DISTINCTION BETWEEN ATOMS AND MOLECULES.
See! I have dipped my pencil into the goblet, and brought up a drop of water. What force binds together the pencil and the drop? What holds the drop to other drops? Why is not this ice instead of water? If I shake the pencil in what direction does the drop fall? If the drop were larger than the world, which way would the world go? What other force is there in it which, according to Faraday, is equal to that in a flash of lightning? Here are, then, five great forces in a drop of water, yet none of them changes its nature. It is still H₂O.
Let us place this drop of water in the upright tube of an atomizer. Apply air. See, the drop has broken into thousands of particles. Now, suppose we could take one of these and place it in a flask. Apply heat, and we should separate the little particle into thousands of particles of steam, but each of these, and any lesser division of these, would still be H₂O. The minutest division of the water possible would be called a molecule, yet it would still be water, and composed of two parts of hydrogen and one of oxygen. The old ocean itself contains the same. The Cracow beds of salt are made of chlorine and sodium, and the minutest dust from one of its crystals would be found to contain the same elements, and in the same proportion, both by weight and measure. Molecules, then, combined, make only masses of the same nature. But molecules are composed of atoms, and whenever atoms of two or more different substances are combined they always form something different from either of these. The force that unites them is called chemical affinity, or sometimes the chemical force. For example, tenacious iron unites with a gas and forms a brittle, red substance, rust. Chlorine is a poisonous gas, and sodium will burn on water, both deadly; united they give us salt; absolutely essential to life. Hydrogen is the best substance in the world to burn, and oxygen the best supporter of combustion. When united they form water, which is universally employed to extinguish fire. Blue vitriol is blue, as the name implies, yet it is composed of four elements, two of which, H and O, are colorless, copper, which is red, and sulphur, which is yellow. Sulphur has little or no odor, and hydrogen has none, but when united they form a gas which has the odor of spoiled eggs. White sugar is nothing but black charcoal and water. It will thus be seen that here is a source of new things in nature. Whatever chemical affinity touches is changed.

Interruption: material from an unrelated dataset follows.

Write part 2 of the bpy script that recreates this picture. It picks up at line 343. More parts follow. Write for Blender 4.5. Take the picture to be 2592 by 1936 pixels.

And so we have found another force in our drop of water taken from the goblet, more wonderful than any yet named, a mighty, transforming energy which has but one worthy rival in the work of creating new things, the vital principle, and even that must yield at last to this all conquering power. If our goblet was large, and held a pound of water, (about a pint,) we should find that to pull the molecules apart, that is, make it into steam, would require a force which would raise four tons to the height of one hundred feet. But more wonderful still, to separate the pound of water into two chemical constituents would require, according to Prof. Cooke, an energy which would raise 5,314,200 pounds one foot. Our pint of water would then occupy 1800 times its present volume.
Let us now give a striking and beautiful illustration of chemical affinity. We will throw into this tumbler a piece of potassium (symbol K) half as large as a pea. This interesting metal was discovered by Davy in 1807. Its affinity for O is very great. As soon as it falls upon the water it abstracts oxygen and forms potassium oxide (potash), while the hydrogen and a small amount of volatilized K escape and are burned with a brilliant violet flame, on account of the heat evolved by the energetic chemical action.
POTASSIUM BURNING BY COMBINING WITH THE OXYGEN OF WATER.
IMPORTANT DATES.
The composition of water was discovered about one hundred years ago. Cavendish found hydrogen in 1776, and Priestly discovered oxygen in 1774, August 1st, a date which some one says “may almost be accepted as the birthday of modern chemistry.”